Während seines Heimaturlaubs berichtete Seifried auf Einladung des SPD-Landtagsabgeordneten Erik Stohn in Jüterbog von seinen Erfahrungen und Eindrücken über das schwierige Verhältnis zwischen Israel und Palästina, zwischen Juden und Muslimen, zwischen Politikern und Bürgern, zwischen ultraorthodoxen Siedlern und verdrängten Arabern.
Israel, so Seifried, sei seit seiner Gründung 1948 für alle Juden immer ein sicherer Ort gewesen, wo sie nicht befürchten mussten, wegen ihres Glaubens angegriffen zu werden. Seit dem Überfall von Hamas-Terroristen am 7. Oktober 2023 sei das nun völlig anders. „Das waren keine Tiere, wie Israels Verteidigungsminister sagte“, so Seifried, „sondern das sind böse Menschen, die ihr Leben lang aufgehetzt wurden und nur das eine Ziel haben, alle Juden zu töten oder ins Meer zu treiben.“ Verursacht sei dies natürlich auch durch die völkerrechtswidrige Siedlungspolitik orthodoxer Juden und die ständige Entrechtung der arabischen Bevölkerung.
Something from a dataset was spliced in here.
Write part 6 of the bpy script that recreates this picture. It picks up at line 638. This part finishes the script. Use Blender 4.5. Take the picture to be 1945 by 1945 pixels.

Für den Angriff der Hamas nur ganz Gaza zu zerstören, sei nicht die Lösung, betonte der Kirchenmusiker. Es gebe menschliches Leid auf beiden Seiten, und „keine Seite ist ohne Schuld, und die Schuld verhindert leider eine Lösung des Konflikts.“
Auch eine Zwei-Staaten-Lösung sei keine Lösung, meint Seifried, denn dann müssten all die jüdischen Siedler aus dem Westjordanland „vertrieben“ werden. 1972 waren es nur 1500, heute sind es 486.000, die dort mittlerweile ihre Heimat haben. Das sei nicht machbar, wie überhaupt der ganze Konflikt als „historisch gewachsene Unlösbarkeit“ zu betrachten sei, so das pessimistische Fazit des Israel-Kenners.

„Umso wichtiger ist ein deutsches und europäisches Friedensengagement. Gleichzeitig macht es deutlich, angesichts der tiefen Spaltung zwischen Israelis und Palästinenser, wie wichtig bei uns in Deutschland die Bewahrung des Miteinanders und des Dialogs ist. Mit den Jüterboger Gesprächen schaffen wir diese Dialogmöglichkeit. Am 16. Februar lädt Stohn den Wirtschaftsprofessor Gustav Horn nach Jüterbog ein, um über das Für und Wider der Schuldenbremse zu diskutieren.